Tom from Madison, Wis., writes: At what point should Wisconsin fans begin to worry that a starting quarterback hasn't been chosen? With all of the new coaches and whatever changes Gary Andersen has made on offense, wouldn't it be beneficial for the starter to get as many reps as possible? I don't doubt that each candidates is talented, but we have a difficult non-con game (for once) early in Arizona State and I don't want problems with miscommunication.

Adam Rittenberg: Tom, while I understand your concern, it's not as if Wisconsin is dealing with quarterback candidates who have never played. Both Joel Stave and Curt Phillips have started Big Ten games for the Badgers, and in Phillips' case, he has been around the program seemingly forever. Yes, the coaching staff is new, but Wisconsin's offensive structure isn't changing dramatically under Andy Ludwig, who understands what has made the Badgers so strong over the years. Many teams wait until 7-10 days before the opener to name a starter, and I think we'll have a resolution soon, possibly after Monday's scrimmage, which I'll attend.

Gale from Virginia Beach, Va., writes: As long as Hoke is coaching the Wolverines, will Borges and Mattison be on his staff??

Adam Rittenberg: I think there's a pretty good chance, Gale. Greg Mattison has said multiple times, especially after his recent contract extension, that Michigan will be his final coaching stop. His affinity for the school and the program is on par with Brady Hoke's, and Mattison turns 64 in November and likely will coach only a few more years.
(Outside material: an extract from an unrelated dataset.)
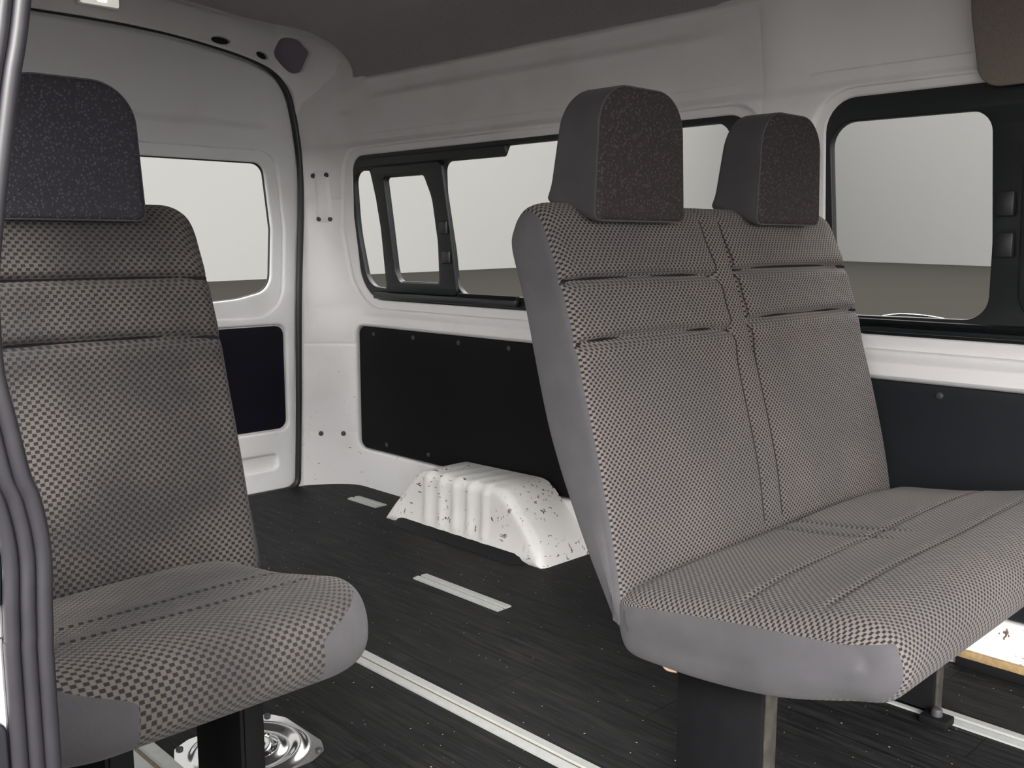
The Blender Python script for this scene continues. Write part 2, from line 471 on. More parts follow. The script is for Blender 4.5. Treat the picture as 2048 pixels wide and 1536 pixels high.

Borges also loves being at Michigan, and after hopscotching the country to various offensive coordinator jobs, I can imagine he'd like to stay put for a while as long as Michigan will have him. Unless a head-coaching opportunity surfaces, I expect Borges to remain at Michigan for a while.

Samuel from Iowa City, Iowa, writes: "Loh makes a totally reasonable point, but facilities are integral to recruiting, especially when you're competing with heavyweights like Michigan, Ohio State and Penn State." Why are you slamming Maryland's choice of priorities? Just as you mentioned it in your post, MD is on the take. A free lunch is more important than winning football games.

Adam Rittenberg: Samuel, I'm not slamming Maryland's choice there at all. Of course it's the right one, as a major-conference athletic program has to provide adequate meal plans to its athletes. That goes without saying. I was just trying to underscore how much of a disadvantage Maryland could find itself in, because of its overall financial problems, as it enters a new league filled with programs that have all the resources at their disposal. It's not an either/or thing. Maryland needs to get on financial footing as an overall athletic program as soon as possible.